▶ [Instruction] Leave out the pictures and retype only the lines from the opening line to the line that holds "COL = S.collection", both ends included.

......

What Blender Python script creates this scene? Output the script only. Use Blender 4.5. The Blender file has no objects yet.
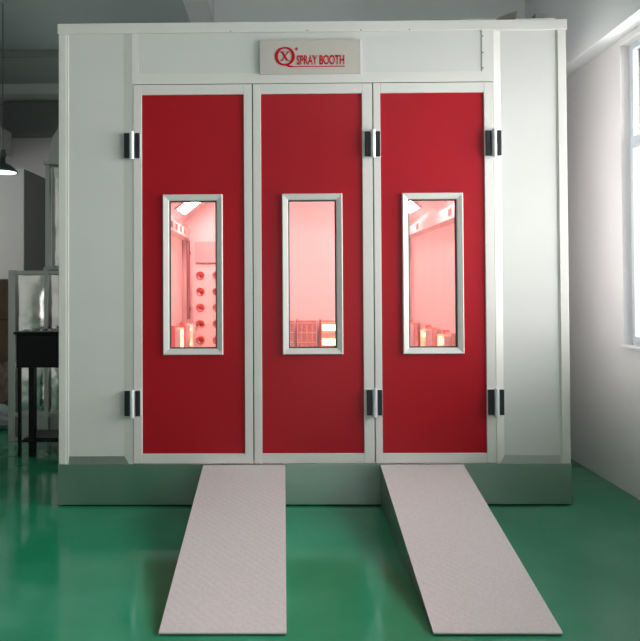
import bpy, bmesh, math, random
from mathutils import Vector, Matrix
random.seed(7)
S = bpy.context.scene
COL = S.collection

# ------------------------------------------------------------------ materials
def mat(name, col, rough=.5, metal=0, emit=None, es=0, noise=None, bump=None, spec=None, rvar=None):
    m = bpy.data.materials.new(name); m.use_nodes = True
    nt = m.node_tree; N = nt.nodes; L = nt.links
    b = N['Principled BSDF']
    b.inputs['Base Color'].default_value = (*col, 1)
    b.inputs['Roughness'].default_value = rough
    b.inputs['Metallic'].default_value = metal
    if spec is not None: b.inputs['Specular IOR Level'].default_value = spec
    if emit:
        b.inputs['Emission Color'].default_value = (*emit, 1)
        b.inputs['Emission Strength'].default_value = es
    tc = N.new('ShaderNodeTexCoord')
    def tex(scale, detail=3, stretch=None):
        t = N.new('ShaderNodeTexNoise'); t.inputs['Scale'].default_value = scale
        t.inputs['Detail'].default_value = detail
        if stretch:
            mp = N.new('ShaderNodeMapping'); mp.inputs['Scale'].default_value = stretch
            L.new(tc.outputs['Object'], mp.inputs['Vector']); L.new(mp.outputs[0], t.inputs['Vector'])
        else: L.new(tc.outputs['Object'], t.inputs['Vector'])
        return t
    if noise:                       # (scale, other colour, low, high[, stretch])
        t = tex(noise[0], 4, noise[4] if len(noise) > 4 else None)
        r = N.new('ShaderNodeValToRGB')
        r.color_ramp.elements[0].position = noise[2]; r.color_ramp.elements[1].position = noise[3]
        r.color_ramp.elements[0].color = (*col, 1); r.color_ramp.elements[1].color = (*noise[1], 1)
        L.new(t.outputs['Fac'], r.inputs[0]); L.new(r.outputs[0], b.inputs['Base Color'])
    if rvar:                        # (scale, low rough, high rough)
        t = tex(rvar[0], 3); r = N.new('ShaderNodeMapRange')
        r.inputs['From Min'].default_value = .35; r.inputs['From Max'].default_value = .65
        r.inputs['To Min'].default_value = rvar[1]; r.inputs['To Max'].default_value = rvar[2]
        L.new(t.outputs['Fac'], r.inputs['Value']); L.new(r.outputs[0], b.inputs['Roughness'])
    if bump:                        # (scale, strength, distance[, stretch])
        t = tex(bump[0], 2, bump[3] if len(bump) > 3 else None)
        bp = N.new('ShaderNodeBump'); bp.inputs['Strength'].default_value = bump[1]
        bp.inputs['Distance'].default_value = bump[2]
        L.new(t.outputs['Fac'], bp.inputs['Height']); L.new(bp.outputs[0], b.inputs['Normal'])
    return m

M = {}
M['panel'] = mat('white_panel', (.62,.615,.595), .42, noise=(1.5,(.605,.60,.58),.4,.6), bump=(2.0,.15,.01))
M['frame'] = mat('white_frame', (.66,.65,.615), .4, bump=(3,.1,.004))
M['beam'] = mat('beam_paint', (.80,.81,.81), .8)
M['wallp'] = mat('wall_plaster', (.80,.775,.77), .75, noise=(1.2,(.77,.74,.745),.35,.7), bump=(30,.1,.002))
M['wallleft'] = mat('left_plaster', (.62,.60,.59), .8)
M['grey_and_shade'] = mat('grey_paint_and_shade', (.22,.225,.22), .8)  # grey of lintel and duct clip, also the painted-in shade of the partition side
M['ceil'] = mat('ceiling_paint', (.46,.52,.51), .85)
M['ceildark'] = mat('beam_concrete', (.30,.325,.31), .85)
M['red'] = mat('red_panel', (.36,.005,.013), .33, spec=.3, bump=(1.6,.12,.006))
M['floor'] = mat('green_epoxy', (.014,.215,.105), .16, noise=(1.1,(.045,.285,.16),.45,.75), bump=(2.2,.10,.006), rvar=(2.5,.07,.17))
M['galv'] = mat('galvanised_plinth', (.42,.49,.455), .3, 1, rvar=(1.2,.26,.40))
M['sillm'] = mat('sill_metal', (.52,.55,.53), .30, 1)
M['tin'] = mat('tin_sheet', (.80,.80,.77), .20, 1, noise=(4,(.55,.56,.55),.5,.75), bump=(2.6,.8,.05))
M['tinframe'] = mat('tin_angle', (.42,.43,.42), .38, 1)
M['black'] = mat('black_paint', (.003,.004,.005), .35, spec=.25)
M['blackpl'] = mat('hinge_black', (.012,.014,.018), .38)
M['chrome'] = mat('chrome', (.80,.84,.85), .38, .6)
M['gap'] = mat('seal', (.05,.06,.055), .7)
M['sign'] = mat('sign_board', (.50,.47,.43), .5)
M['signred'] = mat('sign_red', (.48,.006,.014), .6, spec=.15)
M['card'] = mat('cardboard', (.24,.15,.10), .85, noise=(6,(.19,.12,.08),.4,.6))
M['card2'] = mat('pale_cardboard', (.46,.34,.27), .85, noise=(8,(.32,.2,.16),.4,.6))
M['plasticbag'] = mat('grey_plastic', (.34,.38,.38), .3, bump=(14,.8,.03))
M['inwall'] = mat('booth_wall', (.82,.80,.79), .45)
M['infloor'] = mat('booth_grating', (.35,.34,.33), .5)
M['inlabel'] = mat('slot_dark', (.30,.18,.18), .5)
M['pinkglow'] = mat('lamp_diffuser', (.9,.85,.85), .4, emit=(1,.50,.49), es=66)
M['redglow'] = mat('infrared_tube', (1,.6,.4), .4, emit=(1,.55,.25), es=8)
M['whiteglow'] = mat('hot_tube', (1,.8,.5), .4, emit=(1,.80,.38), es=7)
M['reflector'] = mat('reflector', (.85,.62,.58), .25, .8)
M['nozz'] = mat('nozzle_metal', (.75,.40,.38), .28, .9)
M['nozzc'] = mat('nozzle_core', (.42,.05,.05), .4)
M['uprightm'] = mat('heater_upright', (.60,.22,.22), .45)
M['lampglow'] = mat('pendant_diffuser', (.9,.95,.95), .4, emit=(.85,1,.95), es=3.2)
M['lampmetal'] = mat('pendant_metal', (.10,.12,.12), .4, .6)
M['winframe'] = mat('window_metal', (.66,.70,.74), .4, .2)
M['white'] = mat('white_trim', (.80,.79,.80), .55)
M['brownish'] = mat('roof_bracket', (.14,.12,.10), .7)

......

▶ [Exercise solution]
What Blender Python script creates this scene? Output the script only. Use Blender 4.5. The Blender file has no objects yet.
import bpy, bmesh, math, random
from mathutils import Vector, Matrix
random.seed(7)
S = bpy.context.scene
COL = S.collection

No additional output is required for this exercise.